Bank of England Gives Details on Quantitative Easing

by Michael Ross
Posted by Hannah on 28 April 2009
Bank of England Gives Details on Quantitative Easing

Gilt yields dipped at the beginning of the scheme but retraced some of these declines late last month, according to the Bank of England.

First effects of the "money-printing" quantitative easing programme from the Bank of England have been muted, new data reveal.

According to the Bank, around £13 billion of government bonds - or gilts - were purchased through the scheme in March, including £6 billion of the assets over the last week of the month. Quantitative easing sees the institution buy up a mix of corporate bonds and gilts, in order to push bond yields down and crank up the money supply to commercial banks in the recession.

The three-month, £75 billion programme began in March, after the Bank cut interest rates to an all-time low of 0.5 percent and thereby limited the scope of rate reductions alone to boost lending flows. The radical move also comes against a background of fears over the UK being able to pay back its bond debt due to the recent dramatic deterioration in the public finances.

In last week's Budget, Alistair Darling said that the UK would be £175 billion in the red this year, debt which will be funded by bond sales. Analysts are concerned that investors will stop buying the bonds due to Britain being seen as a credit risk - which would push yields up and slow lending flows once more, as well as causing a further worsening of the government's balance sheet.

The latest Bank of England figures provide little reassurance on this point, showing that while gilt yields initially dipped at the beginning of the programme - with the ten-year government bond retreating by over 50 basis points - yields crept back up as the month went on.
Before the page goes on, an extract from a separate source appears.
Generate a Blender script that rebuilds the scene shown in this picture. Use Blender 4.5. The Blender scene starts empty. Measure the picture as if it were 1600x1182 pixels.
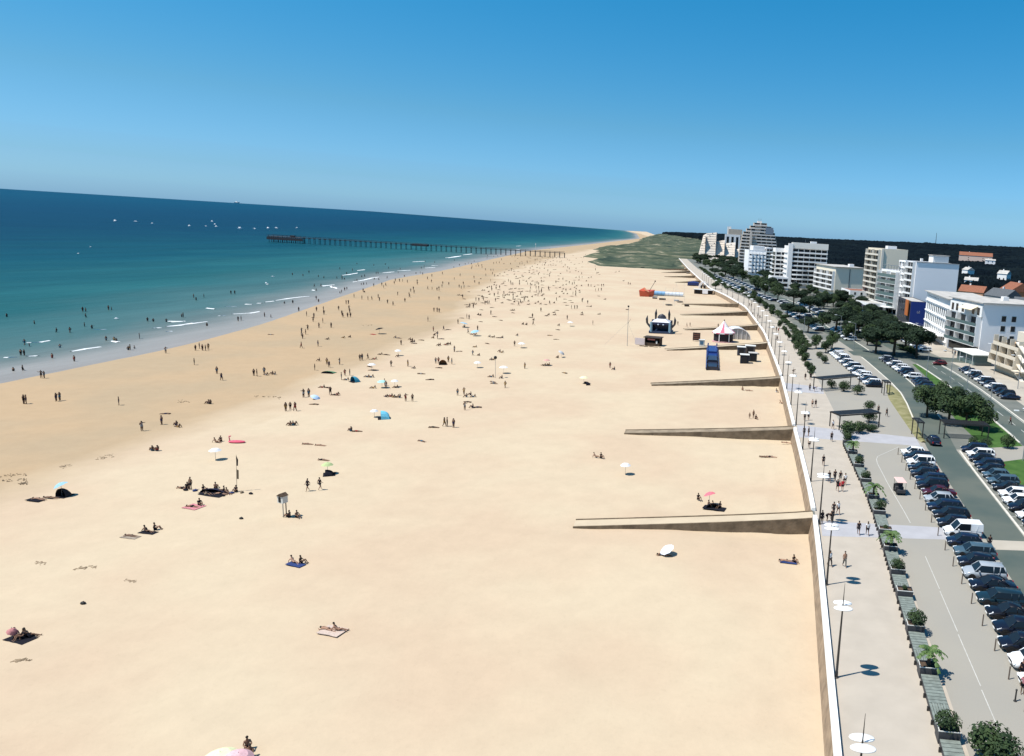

The Bank of England figures also do not take into account more recent movements on the bond markets following the Budget announcement, when still more of the decline in gilt yields was erased.

The Bank of England commented: "The announcements and subsequent purchases of assets by the [quantitative easing] facility during [January-March] 2009 were followed by falls in yields on medium to long-term UK government bonds. Spreads on sterling investment-grade non-financial commercial paper and corporate bonds also fell somewhat over the quarter leaving yields on those assets lower."